The destination this points toward is calculus's tangent-line approximation: the linearization of a function near $x = 0$ is a line whose y intercept is the function's own value $f(0)$, and every Taylor series begins with that value.
Where Students Trip Up on the Y Intercept
Mistake 1: Reading a standard-form constant as the y intercept
Where it slips in: A line is given as $ax + by = c$, and the student calls $c$ the y intercept.
Don't do this: Treat the constant on the right as the intercept.
The correct way: Set $x = 0$ and solve. For $ax + by = c$ that gives $y = \tfrac{c}{b}$, not $c$.
Mistake 2: Confusing the y intercept with the x intercept
Where it slips in: Both are crossing points, and students swap the substitutions.
Don't do this: Find the y intercept by setting $y = 0$.
The correct way: The y intercept crosses the y-axis, so set $x = 0$. The x intercept crosses the x-axis, so set $y = 0$. Different point, different substitution.

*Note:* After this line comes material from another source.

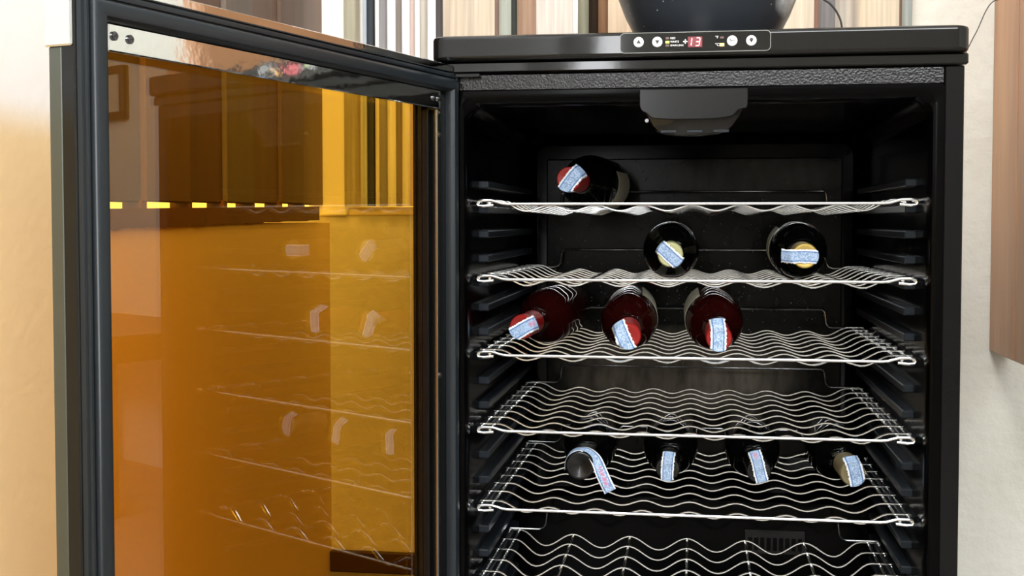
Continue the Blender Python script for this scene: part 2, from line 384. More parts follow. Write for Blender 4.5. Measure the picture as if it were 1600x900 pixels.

Mistake 3: Forcing a y intercept onto a graph that has none
Where it slips in: A vertical line or a function undefined at $x = 0$ never meets the y-axis, yet a student invents one.
Don't do this: Apply the method blindly.
The correct way: Check whether the graph actually reaches the y-axis. For $y = \tfrac{1}{x}$, setting $x = 0$ gives $\tfrac{1}{0}$, undefined β no y intercept.
Key Takeaways
The y intercept is the point where a graph crosses the y-axis, always of the form $(0, c)$.
The universal method is to set $x = 0$ and solve for $y$.
For a line $y = mx + b$, the y intercept is $b$; for a parabola $y = ax^2 + bx + c$, it is the constant $c$.
In applied models the y intercept is the starting value, fixed cost, or initial condition.
The most common slip is reading a standard-form constant as the y intercept; set $x = 0$ instead.
Practice These Problems to Solidify Your Understanding
Find the y intercept of the line $y = -2x + 11$.
Find the y intercept of the line $4x - 3y = 18$.
Find the y intercept of the parabola $y = x^2 + 3x - 4$.
Answer to Question 1: $(0, 11)$. Answer to Question 2: $(0, -6)$. Answer to Question 3: $(0, -4)$. If Question 2 gave 18, check that you set $x = 0$ and solved for $y$ rather than reading the constant (see Mistake 1).